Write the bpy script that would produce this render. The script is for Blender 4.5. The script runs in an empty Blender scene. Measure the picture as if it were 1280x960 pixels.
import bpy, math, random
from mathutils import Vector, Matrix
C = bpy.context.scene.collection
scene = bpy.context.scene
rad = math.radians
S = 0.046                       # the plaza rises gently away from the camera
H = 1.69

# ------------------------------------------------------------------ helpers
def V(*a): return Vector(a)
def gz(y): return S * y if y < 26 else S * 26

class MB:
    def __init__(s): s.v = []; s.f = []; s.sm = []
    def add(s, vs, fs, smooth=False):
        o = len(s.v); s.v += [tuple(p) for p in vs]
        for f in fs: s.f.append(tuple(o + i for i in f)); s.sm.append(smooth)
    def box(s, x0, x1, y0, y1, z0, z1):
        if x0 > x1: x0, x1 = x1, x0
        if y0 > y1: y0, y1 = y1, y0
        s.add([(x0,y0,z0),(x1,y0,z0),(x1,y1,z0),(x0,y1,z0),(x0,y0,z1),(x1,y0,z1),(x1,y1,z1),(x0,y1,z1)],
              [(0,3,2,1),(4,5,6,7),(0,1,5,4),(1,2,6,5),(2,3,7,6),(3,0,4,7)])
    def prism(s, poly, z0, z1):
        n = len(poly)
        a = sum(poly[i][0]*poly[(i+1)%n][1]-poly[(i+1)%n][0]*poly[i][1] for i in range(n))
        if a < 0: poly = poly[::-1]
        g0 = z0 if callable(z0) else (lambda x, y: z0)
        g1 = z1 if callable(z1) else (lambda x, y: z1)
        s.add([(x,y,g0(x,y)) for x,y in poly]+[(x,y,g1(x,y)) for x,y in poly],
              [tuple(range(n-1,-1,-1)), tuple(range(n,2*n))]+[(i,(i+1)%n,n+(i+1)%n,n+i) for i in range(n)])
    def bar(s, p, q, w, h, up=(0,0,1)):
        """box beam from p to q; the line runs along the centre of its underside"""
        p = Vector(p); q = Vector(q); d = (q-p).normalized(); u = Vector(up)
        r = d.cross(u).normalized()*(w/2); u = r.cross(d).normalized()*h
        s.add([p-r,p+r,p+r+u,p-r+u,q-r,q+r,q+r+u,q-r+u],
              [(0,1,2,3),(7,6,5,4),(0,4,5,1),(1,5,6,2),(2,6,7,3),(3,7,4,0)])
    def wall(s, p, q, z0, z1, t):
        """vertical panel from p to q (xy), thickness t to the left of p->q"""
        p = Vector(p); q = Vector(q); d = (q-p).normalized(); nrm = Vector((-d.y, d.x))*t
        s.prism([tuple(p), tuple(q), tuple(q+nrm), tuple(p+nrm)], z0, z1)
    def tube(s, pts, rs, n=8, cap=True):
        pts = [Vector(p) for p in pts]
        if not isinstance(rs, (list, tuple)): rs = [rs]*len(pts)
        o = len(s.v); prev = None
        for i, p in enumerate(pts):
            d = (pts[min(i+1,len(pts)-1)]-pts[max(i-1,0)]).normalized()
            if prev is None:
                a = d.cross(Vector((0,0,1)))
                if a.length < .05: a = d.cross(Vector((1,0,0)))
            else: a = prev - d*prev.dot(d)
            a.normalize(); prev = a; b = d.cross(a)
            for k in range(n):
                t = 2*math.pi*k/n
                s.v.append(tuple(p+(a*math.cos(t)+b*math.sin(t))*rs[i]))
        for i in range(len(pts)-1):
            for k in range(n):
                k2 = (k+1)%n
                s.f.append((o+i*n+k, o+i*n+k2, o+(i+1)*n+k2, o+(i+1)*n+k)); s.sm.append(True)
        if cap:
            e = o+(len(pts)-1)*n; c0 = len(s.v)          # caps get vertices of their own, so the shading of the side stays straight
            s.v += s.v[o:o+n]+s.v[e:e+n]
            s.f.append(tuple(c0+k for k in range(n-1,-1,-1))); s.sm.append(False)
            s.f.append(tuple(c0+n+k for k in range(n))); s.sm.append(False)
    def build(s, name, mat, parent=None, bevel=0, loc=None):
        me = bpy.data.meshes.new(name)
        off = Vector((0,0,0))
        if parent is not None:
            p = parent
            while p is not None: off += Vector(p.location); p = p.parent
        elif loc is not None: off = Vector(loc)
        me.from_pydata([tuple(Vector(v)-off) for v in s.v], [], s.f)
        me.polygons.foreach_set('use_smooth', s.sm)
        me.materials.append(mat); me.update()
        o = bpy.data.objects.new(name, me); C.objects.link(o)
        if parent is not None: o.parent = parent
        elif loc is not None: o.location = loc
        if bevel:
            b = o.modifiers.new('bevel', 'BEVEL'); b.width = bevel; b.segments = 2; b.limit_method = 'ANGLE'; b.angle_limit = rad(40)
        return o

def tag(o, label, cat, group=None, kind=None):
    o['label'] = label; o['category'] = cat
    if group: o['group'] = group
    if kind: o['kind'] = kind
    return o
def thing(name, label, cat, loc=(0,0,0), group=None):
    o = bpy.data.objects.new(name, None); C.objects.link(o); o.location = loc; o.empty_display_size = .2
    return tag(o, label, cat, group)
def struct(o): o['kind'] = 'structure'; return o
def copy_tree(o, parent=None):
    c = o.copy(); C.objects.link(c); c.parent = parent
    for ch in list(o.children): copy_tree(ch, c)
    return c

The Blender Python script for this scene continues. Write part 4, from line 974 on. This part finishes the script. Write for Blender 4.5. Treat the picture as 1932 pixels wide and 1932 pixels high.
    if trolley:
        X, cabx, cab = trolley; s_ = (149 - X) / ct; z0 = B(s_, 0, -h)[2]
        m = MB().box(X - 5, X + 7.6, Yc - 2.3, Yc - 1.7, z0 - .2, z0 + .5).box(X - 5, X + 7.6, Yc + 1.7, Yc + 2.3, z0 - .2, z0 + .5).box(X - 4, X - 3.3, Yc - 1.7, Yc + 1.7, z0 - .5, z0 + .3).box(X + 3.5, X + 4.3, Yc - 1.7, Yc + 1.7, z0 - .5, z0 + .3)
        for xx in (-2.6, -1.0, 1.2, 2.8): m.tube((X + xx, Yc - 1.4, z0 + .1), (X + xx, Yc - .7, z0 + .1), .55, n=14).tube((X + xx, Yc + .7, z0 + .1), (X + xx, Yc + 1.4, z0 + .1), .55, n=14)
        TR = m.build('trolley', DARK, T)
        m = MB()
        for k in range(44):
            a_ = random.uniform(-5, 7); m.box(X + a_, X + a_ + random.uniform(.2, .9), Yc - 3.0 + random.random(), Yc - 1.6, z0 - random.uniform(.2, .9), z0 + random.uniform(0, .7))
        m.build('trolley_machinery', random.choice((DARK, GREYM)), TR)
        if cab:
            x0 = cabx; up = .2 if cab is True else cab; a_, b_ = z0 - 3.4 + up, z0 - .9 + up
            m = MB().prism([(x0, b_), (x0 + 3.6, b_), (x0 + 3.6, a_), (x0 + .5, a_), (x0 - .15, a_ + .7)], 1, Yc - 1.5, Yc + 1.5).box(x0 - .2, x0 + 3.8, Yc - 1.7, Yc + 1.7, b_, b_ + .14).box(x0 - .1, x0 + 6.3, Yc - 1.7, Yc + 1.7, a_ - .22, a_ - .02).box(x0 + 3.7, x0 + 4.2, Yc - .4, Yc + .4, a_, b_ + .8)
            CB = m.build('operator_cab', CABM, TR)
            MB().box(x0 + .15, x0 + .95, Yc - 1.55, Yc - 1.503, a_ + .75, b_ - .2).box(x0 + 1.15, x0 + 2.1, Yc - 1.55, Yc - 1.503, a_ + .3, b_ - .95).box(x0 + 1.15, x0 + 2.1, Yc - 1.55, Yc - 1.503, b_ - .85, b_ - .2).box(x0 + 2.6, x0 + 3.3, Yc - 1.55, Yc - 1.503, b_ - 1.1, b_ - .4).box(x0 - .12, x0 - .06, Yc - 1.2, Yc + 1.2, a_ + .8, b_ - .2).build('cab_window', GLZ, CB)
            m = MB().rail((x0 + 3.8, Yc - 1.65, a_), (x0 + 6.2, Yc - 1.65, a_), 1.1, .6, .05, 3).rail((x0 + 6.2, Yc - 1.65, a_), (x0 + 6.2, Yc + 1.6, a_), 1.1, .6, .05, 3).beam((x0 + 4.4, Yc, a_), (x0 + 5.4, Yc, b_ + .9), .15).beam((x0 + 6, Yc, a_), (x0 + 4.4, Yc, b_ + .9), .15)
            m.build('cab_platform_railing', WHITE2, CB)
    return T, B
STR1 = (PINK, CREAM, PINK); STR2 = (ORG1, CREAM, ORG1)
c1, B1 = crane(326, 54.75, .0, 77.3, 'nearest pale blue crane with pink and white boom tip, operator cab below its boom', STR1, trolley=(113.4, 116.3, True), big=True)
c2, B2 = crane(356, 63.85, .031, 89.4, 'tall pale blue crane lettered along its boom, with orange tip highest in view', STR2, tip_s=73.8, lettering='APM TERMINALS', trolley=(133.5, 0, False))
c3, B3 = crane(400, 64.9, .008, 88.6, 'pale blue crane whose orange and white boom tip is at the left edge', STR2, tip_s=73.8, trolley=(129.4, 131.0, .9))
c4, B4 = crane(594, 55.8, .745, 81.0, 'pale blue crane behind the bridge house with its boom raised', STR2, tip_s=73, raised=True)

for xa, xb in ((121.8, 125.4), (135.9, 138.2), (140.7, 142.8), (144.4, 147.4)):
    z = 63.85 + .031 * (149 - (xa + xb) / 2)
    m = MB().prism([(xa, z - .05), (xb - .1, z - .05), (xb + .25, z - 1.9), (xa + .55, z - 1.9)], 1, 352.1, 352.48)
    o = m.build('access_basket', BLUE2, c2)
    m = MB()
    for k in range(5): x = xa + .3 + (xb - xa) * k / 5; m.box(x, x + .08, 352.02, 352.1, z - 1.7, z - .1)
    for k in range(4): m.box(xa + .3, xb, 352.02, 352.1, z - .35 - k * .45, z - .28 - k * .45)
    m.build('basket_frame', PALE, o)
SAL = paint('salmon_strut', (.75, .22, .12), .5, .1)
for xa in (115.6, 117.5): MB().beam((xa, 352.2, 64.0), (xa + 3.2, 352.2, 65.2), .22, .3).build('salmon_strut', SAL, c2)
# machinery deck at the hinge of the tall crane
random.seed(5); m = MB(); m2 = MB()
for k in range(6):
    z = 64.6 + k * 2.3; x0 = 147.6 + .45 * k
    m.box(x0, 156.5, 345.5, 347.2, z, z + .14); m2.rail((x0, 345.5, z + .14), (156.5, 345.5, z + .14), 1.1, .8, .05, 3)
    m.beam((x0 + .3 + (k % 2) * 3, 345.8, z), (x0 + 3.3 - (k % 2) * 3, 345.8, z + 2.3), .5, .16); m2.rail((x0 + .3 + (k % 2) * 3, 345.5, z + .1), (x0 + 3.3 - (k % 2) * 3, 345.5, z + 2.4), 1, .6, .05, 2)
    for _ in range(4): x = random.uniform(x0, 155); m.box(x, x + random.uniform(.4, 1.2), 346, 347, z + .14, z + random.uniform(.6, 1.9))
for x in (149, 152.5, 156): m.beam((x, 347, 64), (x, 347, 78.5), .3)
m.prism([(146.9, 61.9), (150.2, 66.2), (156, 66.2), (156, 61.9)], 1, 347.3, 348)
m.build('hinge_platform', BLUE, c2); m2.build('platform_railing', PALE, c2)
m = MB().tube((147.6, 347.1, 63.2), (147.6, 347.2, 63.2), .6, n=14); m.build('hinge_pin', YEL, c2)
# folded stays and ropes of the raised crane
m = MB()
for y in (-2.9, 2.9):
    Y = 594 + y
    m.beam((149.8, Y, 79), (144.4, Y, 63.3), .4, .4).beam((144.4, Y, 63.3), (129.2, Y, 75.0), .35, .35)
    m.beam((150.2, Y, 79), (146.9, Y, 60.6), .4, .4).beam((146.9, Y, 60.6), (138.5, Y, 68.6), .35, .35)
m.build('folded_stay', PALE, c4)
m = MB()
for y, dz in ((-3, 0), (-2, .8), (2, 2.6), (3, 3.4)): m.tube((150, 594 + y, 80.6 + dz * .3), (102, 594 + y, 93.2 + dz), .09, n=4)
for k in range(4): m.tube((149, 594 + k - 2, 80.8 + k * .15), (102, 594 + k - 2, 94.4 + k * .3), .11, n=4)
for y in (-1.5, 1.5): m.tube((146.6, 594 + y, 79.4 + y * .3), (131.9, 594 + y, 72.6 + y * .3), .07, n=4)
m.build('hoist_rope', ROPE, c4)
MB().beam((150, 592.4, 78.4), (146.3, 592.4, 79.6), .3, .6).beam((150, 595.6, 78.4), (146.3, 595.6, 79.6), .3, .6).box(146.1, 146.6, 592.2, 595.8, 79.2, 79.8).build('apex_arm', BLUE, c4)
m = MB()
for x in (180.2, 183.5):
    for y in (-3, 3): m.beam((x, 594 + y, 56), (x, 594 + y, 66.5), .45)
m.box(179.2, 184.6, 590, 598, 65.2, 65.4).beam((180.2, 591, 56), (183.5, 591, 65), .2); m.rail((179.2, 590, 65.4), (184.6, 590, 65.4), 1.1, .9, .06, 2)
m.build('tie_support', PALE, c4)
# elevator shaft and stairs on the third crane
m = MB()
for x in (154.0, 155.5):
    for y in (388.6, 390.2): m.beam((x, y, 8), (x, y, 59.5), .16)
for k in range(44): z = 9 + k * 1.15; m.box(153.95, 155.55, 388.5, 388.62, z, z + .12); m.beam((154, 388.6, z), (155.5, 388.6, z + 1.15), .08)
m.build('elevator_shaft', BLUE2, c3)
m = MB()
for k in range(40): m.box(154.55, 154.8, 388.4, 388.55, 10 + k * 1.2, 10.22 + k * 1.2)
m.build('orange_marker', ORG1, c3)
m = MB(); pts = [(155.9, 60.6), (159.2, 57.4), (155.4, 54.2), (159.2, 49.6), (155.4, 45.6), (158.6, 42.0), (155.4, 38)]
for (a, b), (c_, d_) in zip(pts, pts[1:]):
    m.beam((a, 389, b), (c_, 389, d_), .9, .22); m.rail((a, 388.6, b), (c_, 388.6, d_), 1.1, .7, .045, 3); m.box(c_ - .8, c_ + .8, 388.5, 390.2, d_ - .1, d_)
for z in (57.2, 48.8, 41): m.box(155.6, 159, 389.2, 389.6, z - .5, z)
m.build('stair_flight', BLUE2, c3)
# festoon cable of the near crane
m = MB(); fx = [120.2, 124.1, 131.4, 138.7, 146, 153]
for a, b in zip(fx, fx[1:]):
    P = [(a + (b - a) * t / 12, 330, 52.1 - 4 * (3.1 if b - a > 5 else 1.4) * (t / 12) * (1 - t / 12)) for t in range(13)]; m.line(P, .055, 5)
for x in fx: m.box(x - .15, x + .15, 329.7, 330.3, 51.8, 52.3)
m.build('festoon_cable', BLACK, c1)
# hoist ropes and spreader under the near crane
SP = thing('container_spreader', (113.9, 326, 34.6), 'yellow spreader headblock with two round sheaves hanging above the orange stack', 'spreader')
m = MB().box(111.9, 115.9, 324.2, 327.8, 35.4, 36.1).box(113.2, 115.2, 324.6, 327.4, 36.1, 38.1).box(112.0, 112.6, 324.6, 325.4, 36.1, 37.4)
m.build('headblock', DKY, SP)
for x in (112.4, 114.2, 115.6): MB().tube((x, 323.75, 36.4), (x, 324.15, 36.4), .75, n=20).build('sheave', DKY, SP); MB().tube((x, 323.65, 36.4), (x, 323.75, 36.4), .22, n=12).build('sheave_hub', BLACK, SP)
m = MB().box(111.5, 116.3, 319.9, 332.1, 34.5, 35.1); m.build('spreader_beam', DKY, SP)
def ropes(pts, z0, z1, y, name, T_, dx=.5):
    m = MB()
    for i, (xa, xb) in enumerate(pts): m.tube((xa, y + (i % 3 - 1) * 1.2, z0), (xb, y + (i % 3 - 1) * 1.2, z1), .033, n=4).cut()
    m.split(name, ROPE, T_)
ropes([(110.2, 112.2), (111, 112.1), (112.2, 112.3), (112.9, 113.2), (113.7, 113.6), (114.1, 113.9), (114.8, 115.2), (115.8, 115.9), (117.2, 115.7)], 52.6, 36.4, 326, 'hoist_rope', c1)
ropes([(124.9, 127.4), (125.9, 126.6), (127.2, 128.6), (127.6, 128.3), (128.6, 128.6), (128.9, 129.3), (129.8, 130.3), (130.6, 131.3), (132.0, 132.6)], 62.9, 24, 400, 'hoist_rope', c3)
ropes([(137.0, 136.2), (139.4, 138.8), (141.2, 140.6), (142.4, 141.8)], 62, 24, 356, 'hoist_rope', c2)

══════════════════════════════

▶ **Goal**:
Everything from the first line above through the line that contains "def gz(y): return S * y if y < 26 else S * 26" should be duplicated exactly, please, and nothing beyond it.

▶ **Output**:
Write the bpy script that would produce this render. The script is for Blender 4.5. The script runs in an empty Blender scene. Measure the picture as if it were 1280x960 pixels.
import bpy, math, random
from mathutils import Vector, Matrix
C = bpy.context.scene.collection
scene = bpy.context.scene
rad = math.radians
S = 0.046                       # the plaza rises gently away from the camera
H = 1.69

# ------------------------------------------------------------------ helpers
def V(*a): return Vector(a)
def gz(y): return S * y if y < 26 else S * 26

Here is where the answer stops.